D. Américo Aguiar viu a sua nomeação para o colégio cardinalício como “um gesto de homenagem aos jovens, aos jovens portugueses envolvidos na preparação da Jornada Mundial da Juventude, por quem o Papa sempre manifestou grande carinho, grande homenagem, grande gratidão nos quatro anos” em que decorreu a preparação do encontro mundial de Lisboa.

Sobre os motivos concretos da escolha de Francisco, o futuro bispo de Setúbal admite que os contactos frequentes que teve com o pontífice em Roma para a preparação da Jornada tenham sido fulcrais.

“Nós, nos últimos quatro anos, tivemos a graça – e nunca este jovem de Leça do Balio pensou alguma vez privar com o Papa. Portanto, eu acredito e interpreto humanamente que o facto de ter tido seis, oito, 10, 12 audiências privadas com o Papa ao longo destes quatro anos, levou a que ele me mirasse e tirasse as medidas e concluísse e decidisse o que decidiu”, afirma o “cardeal Américo”, como já era conhecido no seminário.

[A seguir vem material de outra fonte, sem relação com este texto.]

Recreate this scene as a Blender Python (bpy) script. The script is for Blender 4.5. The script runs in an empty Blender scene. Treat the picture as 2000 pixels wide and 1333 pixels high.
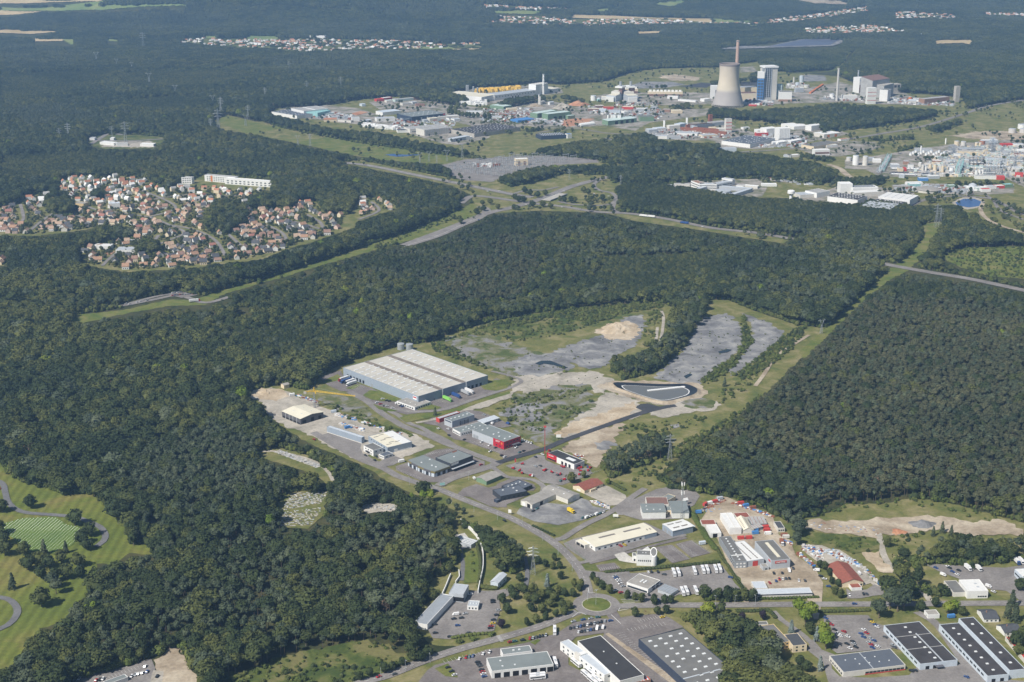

Quanto ao que poderá ser o exercício do seu papel enquanto cardeal, D. Américo Aguiar sublinha concordar com uma frase que leu recentemente e que aponta para o estar a assistir-se a uma mudança de paradigma: de cardeais “príncipes da Igreja” para cardeais “príncipes do Papa”.

“Isto é interessante e eu acho que é isso que o Papa, nas suas últimas nomeações, tem reforçado: não é poder, não é fausto, não é nada disso. São aqueles que ele chama mais proximamente para junto de si, sem ser até geográfico, mas para aquilo que seja o governo da Igreja, naquilo que seja o ter mais perto as sensibilidades, seja da idade, seja da geografia, seja das outras circunstâncias”, afirma.

Como vai ser a cerimónia de criação dos cardeais?

O cerimonial que vai ser seguido este sábado está disponível integralmente no site da Santa Sé.

Como é habitual, a cerimónia inclui a imposição do barrete e a entrega do anel cardinalícios. Além disso, cada cardeal fica com um novo título ou diaconia, ou seja, a responsabilidade simbólica por uma igreja de Roma, como sinal de “participação na solicitude pastoral do Papa” na cidade.

D. Américo Aguiar é o 17.º a ser criado cardeal nesta cerimónia.

A celebração acontece na Praça de São Pedro, pelas 10h00 (menos uma em Lisboa). De seguida, os novos cardeais fazem as tradicionais visitas de cortesia, no Palácio Apostólico do Vaticano, às 11h30.

À tarde, às 16:30, na Igreja de Santo António dos Portugueses, em Roma, D. Américo Aguiar celebra missa.

Já no dia 4 de outubro, às 09:00, festa litúrgica de São Francisco de Assis (o Papa escolheu o nome de Francisco para o pontificado inspirado neste santo), o líder da Igreja Católica preside, na Praça São Pedro, à missa com o Colégio Cardinalício, na abertura da Assembleia Geral Ordinária do Sínodo dos Bispos.